I pulled this from our mission trip blog a few years ago. My friend Shannon wrote it and I just loved it...as a reminder of what the Good Samaritan REALLY is. I am doing the "empowered to connect" class by Dr. Karyn Purvis right now (please see her book THE CONNECTED CHILD if you are anywhere around adoption!) and we talked recently about being "good samaritans." What makes a person walk by others in pain? Is it because it will cost me time, or money? DO I not have the time? REALLY? Or is it because I have never suffered? WOuld I act differently if I had been in the shoes of the beaten down...the tired, the hurt.
When we went on this mission trip, we felt like Good Samaritans....but we quickly saw it was not us, but the children we encountered, who served this role. People tell me how "good" my family is for being "willing" to adopt.....but I think we will be the ones who are "lucky."
Please go reread Luke 10:28-37
I am the "expert in the law". I knew the commands and I came on this trip. I was ready to love certain neighbors but not these. The first day at the orphanage I asked my Savior "who is my neighbor". Father, forgive me.
I have seen the "beaten" and "half dead" and as a priest wanting to walk by thinking unclean, unclean. I have often had eyes that sees leipers not children. Father, forgive me.
And I have been the Levite. I am the one given Glorious knowledge and responsibilities. An opportunity to share the One. But I quickly cross the street as I look upon the broken, robbed, and oppressed. Father, forgive me.
Who is the Samaritan? By the grace of Him perhaps I have been at times and hopefully even more today. But I will tell you who the heroes are on this trip.
It is the hungry boy who walks by a group of more disabled children and quietly drops his bag of cheerioes on the floor so they can eat. He drops it unsuspectedly so that others wont rush in and take from the defenseless ones. The hungry feed the hungry.
The hero is the fatherless who lovingly tend to younger ones needs.
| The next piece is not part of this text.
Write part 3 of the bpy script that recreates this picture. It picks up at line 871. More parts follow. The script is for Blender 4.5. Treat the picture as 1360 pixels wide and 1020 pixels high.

They feed them, protect them, guide them and obviously love them. The fatherless parent the fatherless.
The hero is the child who gets a beloved lollipop and then is given a second one. What does he do with the second one? He gives it away. The poor give to the poor.
Last year's leader sent us an email and one of the most insightful and loving things she said to us is that we will discover that we are the ones with the disabilities, not the children. We agree.